Como Trotsky uma vez colocou, os capitalistas estão “descendo de tobogã em direção ao desastre com os olhos fechados”. Essas são crises econômicas, sociais e políticas que estão amadurecendo juntas e que estão criando condições para levantes revolucionários. Mas para a classe trabalhadora ser bem sucedida, é necessário a existência de organizações socialistas de massa com idéias claras. Isso porque os partidos ex-socialdemocratas e comunistas abandonaram a cena, enquanto algumas das novas organizações de esquerda como a Syriza na Grécia ou o bloco de esquerda em Portugal tem perversamente girado à direita com o aprofundamento da crise. A experiência do Partido Socialista na Irlanda, através da sua participação de direção da Aliança Esquerda Unida, será vital para estabelecer um exemplo para novas formações no futuro.
A Escola de Verão aconteceu depois do ‘acordo’ que tentou evitar uma catástrofe para os capitalistas gregos através de uma moratória da dívida. Na verdade, o que aconteceu foi uma moratória parcial. Mas o acordo significa uma catástrofe para a classe trabalhadora. Após comentários iniciais favoráveis, os mercados estão cada vez mais céticos de que o acordo poderá tanto evitar a inadimplência ou prevenir o ‘contágio’, se espalhando para Portugal e Irlanda, chegando a Espanha e Itália, cujas economias vêm sendo pressionadas pelos mercados. Algum tipo de colapso da zona do euro está colocado, o que o CIT tinha sugerido era provável desde o início, mas que foi adiado pelo crescimento mundial. Agora, com a recessão e a crise, a zona do euro começou a se desmanchar. Essa é uma crise sistêmica do euro da qual era improvável que ele se recupere. O euro pode sair da crise existindo apenas em um núcleo central com base na Alemanha. Os sonhos de uma oportunidade de promover uma maior unidade fiscal, ou mesmo política, da Europa, apoiado pelo chanceler britânico do Tesouro, George Osborne, são apenas ilusões, como as crescentes dúvidas dos parlamentos nacionais e eleitores para com os planos de resgate financeiro adicionais na zona do euro.
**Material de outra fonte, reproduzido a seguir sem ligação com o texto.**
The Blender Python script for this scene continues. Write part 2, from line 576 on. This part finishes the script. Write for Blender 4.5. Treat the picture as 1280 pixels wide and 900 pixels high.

Na discussão, Arne, do Rättvisepartiet Socialisterna, sessão do CIT na Suécia, questionou se o euro desintegraria imediatamente e se o acordo poderia dar ao capitalismo grego um respiro, por um tempo. Ele também citou um artigo do Financial Times que sugeriu que a crise da zona do euro levaria o projeto para uma maior integração, enquanto estaria direcionando o apoio da população para o mesmo objetivo. Mas Bob Labi, do Secretariado Internacional, admitiu que ao mesmo tempo em que o SI esteve errado sobre o momento do colapso do euro, tinha sido correto em apontar pra probabilidade de que seria minado por conflitos de interesse nacionais. Robert lembrou a escola de verão que alguns camaradas haviam sugerido no início da introdução do euro, que esse só seria quebrado por um movimento revolucionário à escala européia, que ainda não era a situação. O euro tinha sido danificado pelo, em particular, colapso da bolha financeira em 2007 e 2008 e seus efeitos sobre os bancos e os governos. O acordo poderá prevenir um colapso iminente, mas não protelar ainda mais as crises do euro. O acordo talvez não evite inadimplências e a saída de países da zona do euro. Tony Saunois, do SI, em sua resposta a discussão, citou Wolfgang Münchau do Financial Times, que sugeriu que para o acordo ser efetivo, a dívida nacional da Grécia deveria ser reduzida pela metade e não “podada” por uns meros 12 pontos percentuais. Esse “acordo” terá ainda assim consequências devastadoras para a Grécia e para a classe trabalhadora.
Peter lembrou à escola que embora o fluxo geral de eventos estivesse em nossa direção, a reação também se fará presente na forma de extrema-direita na Europa. Marine Le Pen soou radical desde que assumiu como líder da Frente Nacional na França. Ela pode até ganhar de Sarkozy nas eleições presidenciais do próximo ano e ir para o segundo turno. Outros partidos populistas e de extrema-direita também tiveram avanços significativos. O perigo da extrema-direita foi enfatizado nesses últimos dias em terríveis eventos na Noruega. Mas há pequenas chances de a extrema-direita tomar o poder num país europeu por causa da memória histórica da classe trabalhadora. Porém, as forças da extrema-direita podem ser usadas como auxiliares nos movimentos contra-revolucionários nessa crise.
Mas Peter também foi claro em sua conclusão: o fluxo da história está agora à favor da classe trabalhadora e dos militantes do CIT. Isso não significa que não haverá derrotas e retrocessos, mas a retomada da atividade, o começo de uma elevação na consciência entre trabalhadores e juventude e o aprofundamento da crise vão formar o próximo período. O capitalismo não tem outra resposta que reduzir os padrões de vida da classe trabalhadora. Com um programa, perspectivas e táticas corretas, e aprendendo com os movimentos dos trabalhadores que estão surgindo, Peter estava confiante que o CIT poderá crescer em números e influência e poderia fazer uma transformação revolucionária da sociedade com um objetivo popular para trabalhadores e juventude no próximo período.